## To do
Extract everything from the first line through the line with "S.camera = cam", both ends included, except for any pictures.

>> Begin

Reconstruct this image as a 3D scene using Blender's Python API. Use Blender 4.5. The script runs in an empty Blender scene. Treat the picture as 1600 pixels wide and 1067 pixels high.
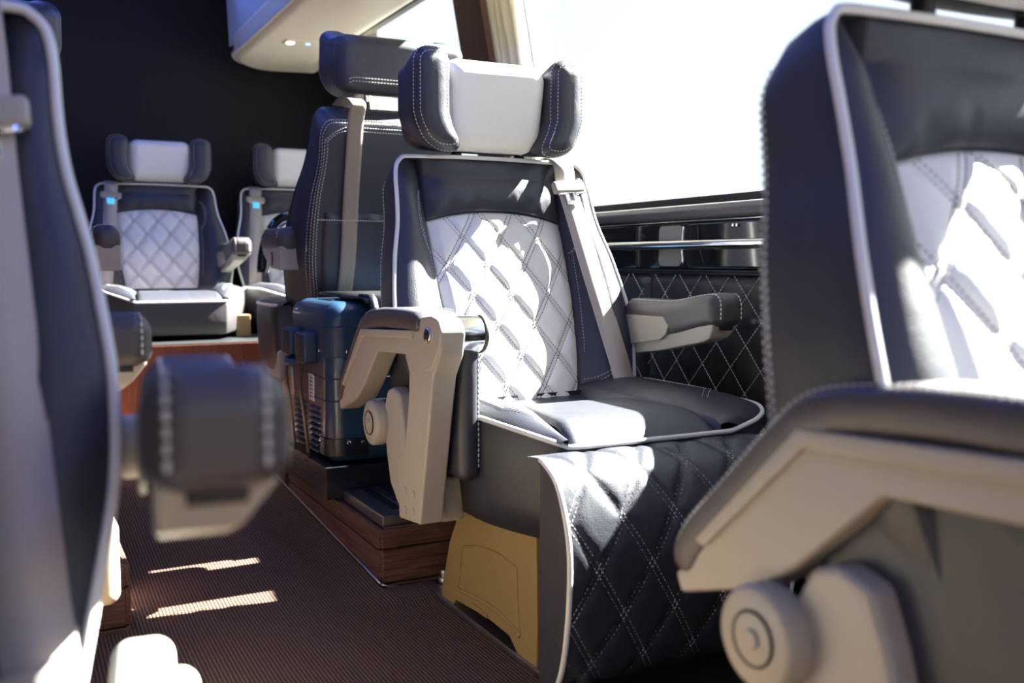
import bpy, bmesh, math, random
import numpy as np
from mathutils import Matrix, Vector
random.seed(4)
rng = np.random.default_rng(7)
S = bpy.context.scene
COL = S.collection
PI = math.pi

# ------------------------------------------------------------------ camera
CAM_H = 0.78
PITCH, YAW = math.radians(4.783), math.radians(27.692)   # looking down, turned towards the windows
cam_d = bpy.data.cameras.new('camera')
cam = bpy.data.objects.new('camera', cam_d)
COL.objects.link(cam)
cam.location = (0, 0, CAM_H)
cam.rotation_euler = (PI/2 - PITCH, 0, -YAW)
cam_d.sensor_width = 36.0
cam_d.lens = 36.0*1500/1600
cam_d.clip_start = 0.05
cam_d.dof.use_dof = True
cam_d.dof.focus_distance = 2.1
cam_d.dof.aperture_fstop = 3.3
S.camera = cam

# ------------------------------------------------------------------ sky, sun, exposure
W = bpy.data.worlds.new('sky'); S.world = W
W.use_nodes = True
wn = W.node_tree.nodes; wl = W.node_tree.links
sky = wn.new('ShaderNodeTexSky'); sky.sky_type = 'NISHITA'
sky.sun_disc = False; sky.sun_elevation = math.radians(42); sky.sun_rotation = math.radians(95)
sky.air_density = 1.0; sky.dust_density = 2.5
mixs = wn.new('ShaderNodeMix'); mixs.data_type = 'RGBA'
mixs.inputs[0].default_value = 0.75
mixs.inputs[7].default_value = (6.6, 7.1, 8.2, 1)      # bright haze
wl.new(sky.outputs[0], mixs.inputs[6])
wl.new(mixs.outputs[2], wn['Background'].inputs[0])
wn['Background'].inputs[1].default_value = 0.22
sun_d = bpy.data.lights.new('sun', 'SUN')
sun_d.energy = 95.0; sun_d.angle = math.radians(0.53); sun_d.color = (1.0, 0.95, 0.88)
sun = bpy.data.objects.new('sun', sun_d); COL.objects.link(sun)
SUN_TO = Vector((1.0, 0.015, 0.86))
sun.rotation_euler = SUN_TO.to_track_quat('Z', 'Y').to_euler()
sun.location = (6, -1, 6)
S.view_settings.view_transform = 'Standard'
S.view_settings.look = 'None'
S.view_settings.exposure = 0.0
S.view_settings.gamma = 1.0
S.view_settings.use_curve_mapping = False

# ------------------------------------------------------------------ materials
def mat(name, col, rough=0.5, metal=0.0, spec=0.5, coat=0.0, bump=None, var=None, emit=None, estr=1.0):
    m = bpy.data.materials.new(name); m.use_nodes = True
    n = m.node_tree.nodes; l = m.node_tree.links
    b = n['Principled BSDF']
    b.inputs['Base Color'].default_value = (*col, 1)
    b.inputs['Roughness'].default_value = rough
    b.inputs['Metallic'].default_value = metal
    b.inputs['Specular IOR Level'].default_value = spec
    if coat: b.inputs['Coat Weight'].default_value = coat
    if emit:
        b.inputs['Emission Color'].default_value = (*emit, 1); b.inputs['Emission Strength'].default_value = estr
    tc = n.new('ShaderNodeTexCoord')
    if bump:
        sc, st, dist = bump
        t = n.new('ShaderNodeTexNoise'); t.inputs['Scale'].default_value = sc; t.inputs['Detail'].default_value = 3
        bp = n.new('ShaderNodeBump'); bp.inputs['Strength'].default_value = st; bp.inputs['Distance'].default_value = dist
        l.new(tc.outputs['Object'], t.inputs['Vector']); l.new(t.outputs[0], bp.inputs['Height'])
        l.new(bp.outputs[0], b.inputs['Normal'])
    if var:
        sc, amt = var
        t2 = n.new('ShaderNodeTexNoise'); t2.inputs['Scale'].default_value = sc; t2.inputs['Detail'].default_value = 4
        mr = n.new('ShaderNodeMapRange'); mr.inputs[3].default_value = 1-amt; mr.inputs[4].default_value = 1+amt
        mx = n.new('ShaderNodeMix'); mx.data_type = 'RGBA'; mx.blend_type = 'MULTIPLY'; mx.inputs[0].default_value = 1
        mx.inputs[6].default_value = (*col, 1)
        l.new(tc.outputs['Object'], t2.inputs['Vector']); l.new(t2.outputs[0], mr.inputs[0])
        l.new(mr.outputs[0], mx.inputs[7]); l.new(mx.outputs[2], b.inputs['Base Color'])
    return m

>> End

## Result
Reconstruct this image as a 3D scene using Blender's Python API. Use Blender 4.5. The script runs in an empty Blender scene. Treat the picture as 1600 pixels wide and 1067 pixels high.
import bpy, bmesh, math, random
import numpy as np
from mathutils import Matrix, Vector
random.seed(4)
rng = np.random.default_rng(7)
S = bpy.context.scene
COL = S.collection
PI = math.pi

# ------------------------------------------------------------------ camera
CAM_H = 0.78
PITCH, YAW = math.radians(4.783), math.radians(27.692)   # looking down, turned towards the windows
cam_d = bpy.data.cameras.new('camera')
cam = bpy.data.objects.new('camera', cam_d)
COL.objects.link(cam)
cam.location = (0, 0, CAM_H)
cam.rotation_euler = (PI/2 - PITCH, 0, -YAW)
cam_d.sensor_width = 36.0
cam_d.lens = 36.0*1500/1600
cam_d.clip_start = 0.05
cam_d.dof.use_dof = True
cam_d.dof.focus_distance = 2.1
cam_d.dof.aperture_fstop = 3.3
S.camera = cam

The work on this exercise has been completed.